Authors: WEI, XIA - Lanzhou University; Huang, Chi Hua; WEI, NING - Northwest Agricultural & Forestry University; ZHAO, HENGCE - Lanzhou University; HE, YAN - Lanzhou University; WU, XIAODONG - Chinese Academy Of Sciences

Submitted to: Land Degradation and Development
Publication Type: Peer Reviewed Journal
Publication Acceptance Date: 12/5/2018
Publication Date: 1/1/2019
Citation: Wei, X., Huang, C., Wei, N., Zhao, H., He, Y., Wu, X. 2019. The impact of freeze-thaw cycles and soil moisture content at freezing on runoff and soil loss.
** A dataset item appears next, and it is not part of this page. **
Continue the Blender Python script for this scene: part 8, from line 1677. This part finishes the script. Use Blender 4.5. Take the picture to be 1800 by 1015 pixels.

Land Degradation and Development. 30:515-523. https://doi.org/10.1002/ldr.3243.
DOI: https://doi.org/10.1002/ldr.3243

Interpretive Summary: Freezing and thawing has been known to change aggregate stability and affect soil erosion. However, investigating soil erosion after freeze-thaw (F-T) cycles can be challenging because F-T cycle affects the soil moisture content, surface hydrology and flow hydraulics involved in processes of erosion. Experiments were conducted to assess the effects of F-T cycle and soil moisture content at time of freezing on soil erosion. The test soil were adjusted to 10% and 20% moisture content and subjected to 1, 3 and 6 F-T cycles. After each F-T cycle treatment, the soil was tested under a simulated rainstorm for its erosion response. The results showed that freeze-thaw cycles and soil moisture content increased runoff and erosion at different rainfall intensities. The impact of 20% soil moisture content was more pronounced than the 10% moisture on runoff and erosion for the same number of F-T cycles and rainfall intensities. The influence of F-T cycle on runoff and soil erosion increased as the number of F-T cycle was increased. Moreover, the impact of soil moisture content was greater than the impact from an increased number of F-T cycles. The important message from this research is that soil moisture content at the time of freezing and thawing is a key factor affecting the stability and erosional response of the soil. Results from these experiments are useful for estimating erosion model parameters when assessing soil erosion affected by freezing and thawing.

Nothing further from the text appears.